C’était un Poliakoff de 1955, l’année de notre naissance. Puis, il y a eu Les Trois Marcheurs de Giacometti. Je le voulais absolument. Je nous revois sur notre lit, à deux heures du matin, en train d’enchérir au téléphone
Je poussais Jean : «Encore une fois, juste une fois »… C’était beaucoup d’argent, mais rien à voir avec aujourd’hui. Idem pour le triptyque de Bacon.
Est-ce difficile de se fixer une limite ?
C’est comme jouer et, quand on n’a pas la dernière enchère, on pousse un ouf de soulagement, en se disant qu’on a finalement fait une économie… Mais les grandes acquisitions sont toujours des achats qui font mal, allant au-delà de ce que l’on pensait mettre.
Aujourd’hui, tout le monde parle du coût d’une œuvre. Cela ne vous gêne-t-il pas ?
C’est horrible. Lorsque je vais dans une galerie et qu’on me dit qu’il faut acheter maintenant tel artiste parce qu’il va valoir bientôt une fortune, je réponds : gardez-le.
Avez-vous eu recours à un conseiller ?
Au début, notre amie Dominique Lévy nous a épaulés. Elle nous a fait acheter par exemple l’autoportrait de Bacon, le Rothko… Désormais, mon conseiller, c’est ma fille Éloïse, qui travaille chez Gagosian à Londres. Elle achète des œuvres très contemporaines, toutes galeries confondues. Ce qui me permet de me consacrer aux arts décoratifs.
Revendez-vous parfois pour épurer la collection ?
On a seulement vendu un tableau de Mark Grotjahn, acheté sur photo et qui s’est révélé finalement décevant, ainsi qu’une œuvre extrêmement importante que nous avons cédée à un ami qui la voulait absolument, pour nous permettre de financer un projet immobilier.
Certains disent que vous êtes boulimique…
Peut-être, mais pas au point de me faire vomir ensuite. Je ne me punis pas ! [rires] Et je ne suis pas insatiable. Mais j’avoue ressentir un plaisir fou à acheter. On vient de me proposer des lanternes en murano noir et blanc de 1930, qui étaient dans un palais. C’est tellement beau que je ne peux pas passer à côté. J’ai presque eu un orgasme en les voyant, cela ne m’est jamais arrivé devant un sac en croco !
Vous aimez aussi mettre en scène vos acquisitions, décorer vos différentes maisons…

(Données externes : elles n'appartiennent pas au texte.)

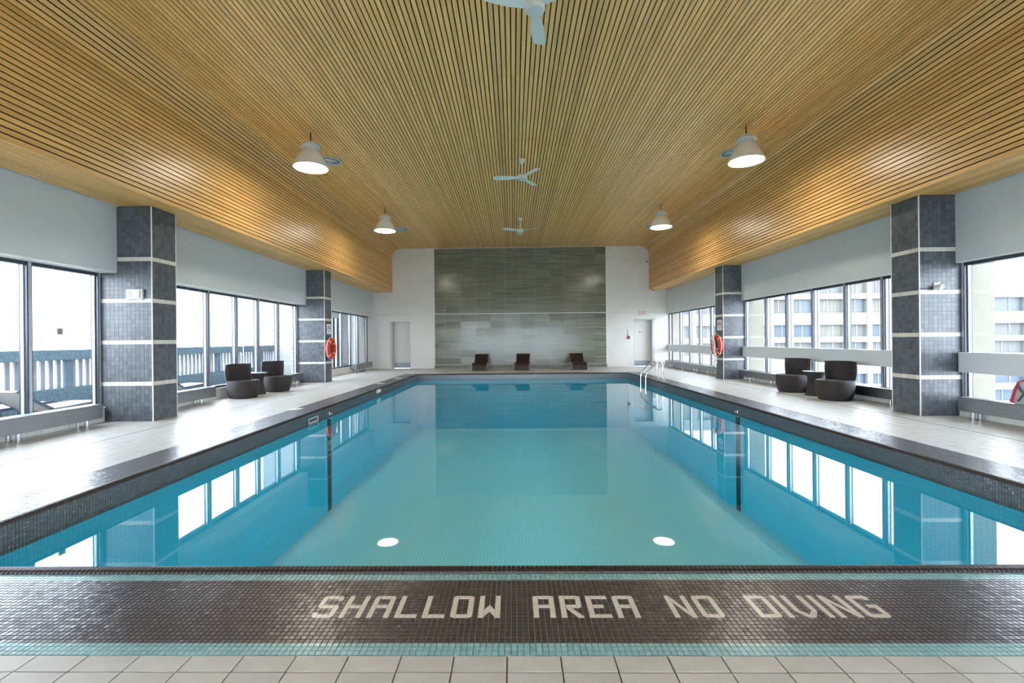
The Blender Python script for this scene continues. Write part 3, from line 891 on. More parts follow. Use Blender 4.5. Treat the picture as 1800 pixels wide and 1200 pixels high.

Oui, je viens d’ailleurs de tout réaménager à Paris. Jacques Grange, qui avait fait la décoration, m’a félicitée ! Il adore ma folie. On travaille très bien ensemble, nous sommes en osmose depuis tellement longtemps. J’avais tout juste 20 ans quand nous nous sommes connus.
Vous n’êtes pas du genre à stocker les œuvres en port franc...
Il faut dédramatiser les choses. L’art, c’est pour le plaisir, collectionner doit être gai. Je déteste le poids de l’argent. Nous n’avons pas l’impression d’avoir constitué une collection importante, ce sont les compagnies d’assurances qui nous le rappellent ! Nous l’avons fait avec passion, pour vivre avec. Les enfants jouaient avec les marcheurs de Giacometti, et j’ai aujourd’hui douze petits-enfants, à qui l’on dit : «Chez Mamie Terry, on fait attention»… mais ils font quand même du patin à roulettes au milieu des œuvres.